Past winner David Huebert shares 5 reasons to enter the CBC Short Story Prize

The 2016 winner and author of the forthcoming short story collection Peninsula Sinking says there's no shortage of reasons to make this the year you hit submit.
David Huebert won the 2016 CBC Short Story Prize for "Enigma." (Mike Kalimin)

When David Huebert won the 2016 CBC Short Story Prize for his story, "Enigma," it kickstarted an unforgettable journey — one that includes seeing his debut short story collection, Peninsula Sinking, coming out later this year.

The winner of the CBC Short Story Prize receives $6,000 from the Canada Council for the Arts, will have their story published on CBC Books and will have the opportunity to attend a 10-day writing residency at the Banff Centre for Arts and Creativity. Four finalists will each receive $1,000 from the Canada Council for the Arts and have their story published on CBC Books

Not enough? Here are five more reasons David says you should enter!

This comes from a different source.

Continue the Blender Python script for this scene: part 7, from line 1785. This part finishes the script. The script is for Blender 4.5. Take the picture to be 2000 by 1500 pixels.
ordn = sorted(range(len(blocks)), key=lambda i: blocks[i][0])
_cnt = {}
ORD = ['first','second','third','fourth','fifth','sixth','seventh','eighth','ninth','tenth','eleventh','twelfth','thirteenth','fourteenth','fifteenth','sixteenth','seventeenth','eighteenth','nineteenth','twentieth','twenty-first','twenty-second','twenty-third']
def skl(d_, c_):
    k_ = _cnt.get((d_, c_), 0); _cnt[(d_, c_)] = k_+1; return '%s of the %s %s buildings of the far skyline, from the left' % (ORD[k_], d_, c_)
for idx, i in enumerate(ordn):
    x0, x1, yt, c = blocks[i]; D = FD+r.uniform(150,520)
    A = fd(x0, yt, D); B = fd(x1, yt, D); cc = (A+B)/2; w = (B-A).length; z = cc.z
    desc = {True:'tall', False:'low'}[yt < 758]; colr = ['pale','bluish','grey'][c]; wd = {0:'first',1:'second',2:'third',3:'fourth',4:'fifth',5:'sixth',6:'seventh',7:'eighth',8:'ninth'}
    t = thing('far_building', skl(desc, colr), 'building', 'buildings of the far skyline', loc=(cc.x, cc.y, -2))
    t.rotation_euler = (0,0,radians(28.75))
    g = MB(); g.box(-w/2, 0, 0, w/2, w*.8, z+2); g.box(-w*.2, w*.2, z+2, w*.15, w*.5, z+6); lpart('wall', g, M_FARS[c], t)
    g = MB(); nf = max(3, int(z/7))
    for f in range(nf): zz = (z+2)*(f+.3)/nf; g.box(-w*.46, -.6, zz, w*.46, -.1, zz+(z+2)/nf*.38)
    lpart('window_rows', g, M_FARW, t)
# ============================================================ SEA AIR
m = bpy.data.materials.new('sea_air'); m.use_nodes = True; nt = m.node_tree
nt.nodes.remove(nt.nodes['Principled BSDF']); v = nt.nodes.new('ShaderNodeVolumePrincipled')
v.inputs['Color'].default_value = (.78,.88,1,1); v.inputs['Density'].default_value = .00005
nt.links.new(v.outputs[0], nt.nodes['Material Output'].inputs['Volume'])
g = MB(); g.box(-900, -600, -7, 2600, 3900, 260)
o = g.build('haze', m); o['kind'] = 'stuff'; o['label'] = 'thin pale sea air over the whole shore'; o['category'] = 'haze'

1. You'll reach new readers

David says: "Winning the CBC Short Story Prize was the most exciting moment in my literary career this far. With this prize, I reached a different kind of popular readership than ever before. I had people coming up to me in the hockey dressing room and leaning into my backyard from porches saying, 'Hey I read your story online and it was great!' It was thrilling." 

Peninsula Sinking is David Huebert's debut short story collection.

2. It's a chance to experiment

David says: "It may feel like a short story comes with a restrictive word count, but in a way there are infinite possibilities in a short story. In fact, one of the things that's wonderful about the short story genre is that it's much more conducive to experimentation than the novel, because you can sustain an experiment for 1800 words in a way that you can't for an entire novel."

3. You can start in the middle of things

David says: "The short story is a beautiful opportunity to start right in the middle of things. Always start with crisis. Always withhold information. Take whatever you think is most powerful about your character's life and don't tell it — at least not right away. Keep the reader wondering, and then reward that curiosity." 

4. You'll be in good company 

David says: "I've fallen in love with the short story as I've become a practitioner of it. I used to be a novel reader — and I still love novels — but I think too often the short story is thought of as the novel's little brother and I think it's a very valid art form in its own right. There are so many incredible short story writers out there that I love to read. Sherman Alexie is one of my favourites. Alice Munro has 'short' stories that are 40 or 50 pages. So there are a lot of different models for how to approach this."

5. It paves the way for more

David says: "Winning the CBC Short Story Prize led quite directly to me getting an agent and then a book deal. And two years after submitting to the Prize, I'm celebrating the publication of my debut short story collection, Peninsula Sinking. It's been an incredible journey and it's so exciting to see things that began with 'Enigma' culminating in this way."